» Information supplied:
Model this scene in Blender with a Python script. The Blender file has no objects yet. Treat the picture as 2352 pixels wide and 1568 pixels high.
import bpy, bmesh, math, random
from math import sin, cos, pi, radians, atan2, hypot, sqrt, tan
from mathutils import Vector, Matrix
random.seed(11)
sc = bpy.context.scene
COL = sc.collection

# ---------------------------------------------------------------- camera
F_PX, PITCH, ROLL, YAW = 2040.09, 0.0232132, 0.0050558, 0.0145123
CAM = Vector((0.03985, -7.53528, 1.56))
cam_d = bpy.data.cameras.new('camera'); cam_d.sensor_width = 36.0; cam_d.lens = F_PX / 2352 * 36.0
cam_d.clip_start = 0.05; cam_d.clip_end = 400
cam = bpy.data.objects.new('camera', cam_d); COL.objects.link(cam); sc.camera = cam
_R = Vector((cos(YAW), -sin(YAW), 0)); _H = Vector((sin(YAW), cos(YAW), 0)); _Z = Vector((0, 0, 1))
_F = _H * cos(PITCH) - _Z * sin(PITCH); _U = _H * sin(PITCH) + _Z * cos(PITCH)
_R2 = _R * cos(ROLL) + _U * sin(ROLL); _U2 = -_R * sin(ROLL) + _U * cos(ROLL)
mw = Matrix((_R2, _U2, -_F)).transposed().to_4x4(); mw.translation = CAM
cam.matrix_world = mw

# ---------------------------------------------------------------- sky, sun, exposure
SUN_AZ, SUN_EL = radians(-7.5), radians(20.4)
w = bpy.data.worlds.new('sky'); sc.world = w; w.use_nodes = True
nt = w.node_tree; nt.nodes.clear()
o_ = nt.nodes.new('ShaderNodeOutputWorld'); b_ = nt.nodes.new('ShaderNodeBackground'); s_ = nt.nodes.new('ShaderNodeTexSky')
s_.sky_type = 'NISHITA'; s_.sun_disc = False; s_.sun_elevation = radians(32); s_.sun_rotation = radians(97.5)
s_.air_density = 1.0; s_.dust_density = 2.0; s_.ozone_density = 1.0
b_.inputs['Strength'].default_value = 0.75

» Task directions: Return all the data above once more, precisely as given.

» Written solution:
Model this scene in Blender with a Python script. The Blender file has no objects yet. Treat the picture as 2352 pixels wide and 1568 pixels high.
import bpy, bmesh, math, random
from math import sin, cos, pi, radians, atan2, hypot, sqrt, tan
from mathutils import Vector, Matrix
random.seed(11)
sc = bpy.context.scene
COL = sc.collection

# ---------------------------------------------------------------- camera
F_PX, PITCH, ROLL, YAW = 2040.09, 0.0232132, 0.0050558, 0.0145123
CAM = Vector((0.03985, -7.53528, 1.56))
cam_d = bpy.data.cameras.new('camera'); cam_d.sensor_width = 36.0; cam_d.lens = F_PX / 2352 * 36.0
cam_d.clip_start = 0.05; cam_d.clip_end = 400
cam = bpy.data.objects.new('camera', cam_d); COL.objects.link(cam); sc.camera = cam
_R = Vector((cos(YAW), -sin(YAW), 0)); _H = Vector((sin(YAW), cos(YAW), 0)); _Z = Vector((0, 0, 1))
_F = _H * cos(PITCH) - _Z * sin(PITCH); _U = _H * sin(PITCH) + _Z * cos(PITCH)
_R2 = _R * cos(ROLL) + _U * sin(ROLL); _U2 = -_R * sin(ROLL) + _U * cos(ROLL)
mw = Matrix((_R2, _U2, -_F)).transposed().to_4x4(); mw.translation = CAM
cam.matrix_world = mw

# ---------------------------------------------------------------- sky, sun, exposure
SUN_AZ, SUN_EL = radians(-7.5), radians(20.4)
w = bpy.data.worlds.new('sky'); sc.world = w; w.use_nodes = True
nt = w.node_tree; nt.nodes.clear()
o_ = nt.nodes.new('ShaderNodeOutputWorld'); b_ = nt.nodes.new('ShaderNodeBackground'); s_ = nt.nodes.new('ShaderNodeTexSky')
s_.sky_type = 'NISHITA'; s_.sun_disc = False; s_.sun_elevation = radians(32); s_.sun_rotation = radians(97.5)
s_.air_density = 1.0; s_.dust_density = 2.0; s_.ozone_density = 1.0
b_.inputs['Strength'].default_value = 0.75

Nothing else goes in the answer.